— Start of Raw data —
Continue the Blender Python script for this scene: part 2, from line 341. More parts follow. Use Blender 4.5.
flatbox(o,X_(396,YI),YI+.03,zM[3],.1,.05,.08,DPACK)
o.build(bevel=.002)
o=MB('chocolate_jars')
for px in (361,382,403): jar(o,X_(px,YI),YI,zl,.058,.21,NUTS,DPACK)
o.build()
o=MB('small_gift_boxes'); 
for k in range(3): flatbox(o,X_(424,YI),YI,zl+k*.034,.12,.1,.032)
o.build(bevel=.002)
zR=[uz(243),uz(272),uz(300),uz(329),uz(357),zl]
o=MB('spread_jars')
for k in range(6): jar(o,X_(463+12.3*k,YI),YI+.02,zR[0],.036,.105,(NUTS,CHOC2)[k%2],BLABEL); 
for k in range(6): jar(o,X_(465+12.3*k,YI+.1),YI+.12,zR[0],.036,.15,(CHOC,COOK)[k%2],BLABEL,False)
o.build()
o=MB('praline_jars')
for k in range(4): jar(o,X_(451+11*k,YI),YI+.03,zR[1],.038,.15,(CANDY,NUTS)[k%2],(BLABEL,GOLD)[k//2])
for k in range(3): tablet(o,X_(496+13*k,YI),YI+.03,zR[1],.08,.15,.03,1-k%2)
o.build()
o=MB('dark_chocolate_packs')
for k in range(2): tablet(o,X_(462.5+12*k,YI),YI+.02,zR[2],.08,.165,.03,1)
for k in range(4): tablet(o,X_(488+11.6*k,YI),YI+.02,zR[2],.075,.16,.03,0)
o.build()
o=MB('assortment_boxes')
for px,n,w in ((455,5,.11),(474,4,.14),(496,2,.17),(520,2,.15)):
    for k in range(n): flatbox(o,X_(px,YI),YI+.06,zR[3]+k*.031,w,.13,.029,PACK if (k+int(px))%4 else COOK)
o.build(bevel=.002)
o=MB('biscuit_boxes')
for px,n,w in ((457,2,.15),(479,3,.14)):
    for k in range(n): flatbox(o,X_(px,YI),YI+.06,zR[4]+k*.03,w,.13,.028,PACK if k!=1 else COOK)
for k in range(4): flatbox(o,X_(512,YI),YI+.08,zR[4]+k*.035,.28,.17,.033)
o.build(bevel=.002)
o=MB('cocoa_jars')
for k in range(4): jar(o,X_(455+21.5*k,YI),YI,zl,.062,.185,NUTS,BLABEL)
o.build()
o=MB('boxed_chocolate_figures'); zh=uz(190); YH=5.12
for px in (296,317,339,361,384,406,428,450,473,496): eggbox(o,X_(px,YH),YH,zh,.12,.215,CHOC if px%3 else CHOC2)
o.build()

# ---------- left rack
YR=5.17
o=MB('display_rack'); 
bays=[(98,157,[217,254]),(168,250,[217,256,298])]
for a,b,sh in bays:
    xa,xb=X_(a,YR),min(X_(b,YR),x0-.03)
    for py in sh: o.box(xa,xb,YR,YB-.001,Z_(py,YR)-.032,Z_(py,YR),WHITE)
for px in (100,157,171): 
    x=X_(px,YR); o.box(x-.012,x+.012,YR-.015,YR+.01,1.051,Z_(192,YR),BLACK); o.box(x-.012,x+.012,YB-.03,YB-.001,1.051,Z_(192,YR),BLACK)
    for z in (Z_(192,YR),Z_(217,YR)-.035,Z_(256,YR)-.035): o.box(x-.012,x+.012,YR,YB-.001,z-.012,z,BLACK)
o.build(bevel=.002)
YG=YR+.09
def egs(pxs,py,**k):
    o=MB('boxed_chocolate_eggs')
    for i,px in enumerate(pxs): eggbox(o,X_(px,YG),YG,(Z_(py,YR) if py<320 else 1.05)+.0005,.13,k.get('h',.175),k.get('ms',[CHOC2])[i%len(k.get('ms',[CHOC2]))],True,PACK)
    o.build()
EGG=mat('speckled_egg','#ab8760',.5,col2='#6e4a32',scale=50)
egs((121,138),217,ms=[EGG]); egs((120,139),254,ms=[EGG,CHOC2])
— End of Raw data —
**Instructions for the task:** Reproduce the listing above word for word.

**Answer for the task:**
Continue the Blender Python script for this scene: part 2, from line 341. More parts follow. Use Blender 4.5.
flatbox(o,X_(396,YI),YI+.03,zM[3],.1,.05,.08,DPACK)
o.build(bevel=.002)
o=MB('chocolate_jars')
for px in (361,382,403): jar(o,X_(px,YI),YI,zl,.058,.21,NUTS,DPACK)
o.build()
o=MB('small_gift_boxes'); 
for k in range(3): flatbox(o,X_(424,YI),YI,zl+k*.034,.12,.1,.032)
o.build(bevel=.002)
zR=[uz(243),uz(272),uz(300),uz(329),uz(357),zl]
o=MB('spread_jars')
for k in range(6): jar(o,X_(463+12.3*k,YI),YI+.02,zR[0],.036,.105,(NUTS,CHOC2)[k%2],BLABEL); 
for k in range(6): jar(o,X_(465+12.3*k,YI+.1),YI+.12,zR[0],.036,.15,(CHOC,COOK)[k%2],BLABEL,False)
o.build()
o=MB('praline_jars')
for k in range(4): jar(o,X_(451+11*k,YI),YI+.03,zR[1],.038,.15,(CANDY,NUTS)[k%2],(BLABEL,GOLD)[k//2])
for k in range(3): tablet(o,X_(496+13*k,YI),YI+.03,zR[1],.08,.15,.03,1-k%2)
o.build()
o=MB('dark_chocolate_packs')
for k in range(2): tablet(o,X_(462.5+12*k,YI),YI+.02,zR[2],.08,.165,.03,1)
for k in range(4): tablet(o,X_(488+11.6*k,YI),YI+.02,zR[2],.075,.16,.03,0)
o.build()
o=MB('assortment_boxes')
for px,n,w in ((455,5,.11),(474,4,.14),(496,2,.17),(520,2,.15)):
    for k in range(n): flatbox(o,X_(px,YI),YI+.06,zR[3]+k*.031,w,.13,.029,PACK if (k+int(px))%4 else COOK)
o.build(bevel=.002)
o=MB('biscuit_boxes')
for px,n,w in ((457,2,.15),(479,3,.14)):
    for k in range(n): flatbox(o,X_(px,YI),YI+.06,zR[4]+k*.03,w,.13,.028,PACK if k!=1 else COOK)
for k in range(4): flatbox(o,X_(512,YI),YI+.08,zR[4]+k*.035,.28,.17,.033)
o.build(bevel=.002)
o=MB('cocoa_jars')
for k in range(4): jar(o,X_(455+21.5*k,YI),YI,zl,.062,.185,NUTS,BLABEL)
o.build()
o=MB('boxed_chocolate_figures'); zh=uz(190); YH=5.12
for px in (296,317,339,361,384,406,428,450,473,496): eggbox(o,X_(px,YH),YH,zh,.12,.215,CHOC if px%3 else CHOC2)
o.build()

# ---------- left rack
YR=5.17
o=MB('display_rack'); 
bays=[(98,157,[217,254]),(168,250,[217,256,298])]
for a,b,sh in bays:
    xa,xb=X_(a,YR),min(X_(b,YR),x0-.03)
    for py in sh: o.box(xa,xb,YR,YB-.001,Z_(py,YR)-.032,Z_(py,YR),WHITE)
for px in (100,157,171): 
    x=X_(px,YR); o.box(x-.012,x+.012,YR-.015,YR+.01,1.051,Z_(192,YR),BLACK); o.box(x-.012,x+.012,YB-.03,YB-.001,1.051,Z_(192,YR),BLACK)
    for z in (Z_(192,YR),Z_(217,YR)-.035,Z_(256,YR)-.035): o.box(x-.012,x+.012,YR,YB-.001,z-.012,z,BLACK)
o.build(bevel=.002)
YG=YR+.09
def egs(pxs,py,**k):
    o=MB('boxed_chocolate_eggs')
    for i,px in enumerate(pxs): eggbox(o,X_(px,YG),YG,(Z_(py,YR) if py<320 else 1.05)+.0005,.13,k.get('h',.175),k.get('ms',[CHOC2])[i%len(k.get('ms',[CHOC2]))],True,PACK)
    o.build()
EGG=mat('speckled_egg','#ab8760',.5,col2='#6e4a32',scale=50)
egs((121,138),217,ms=[EGG]); egs((120,139),254,ms=[EGG,CHOC2])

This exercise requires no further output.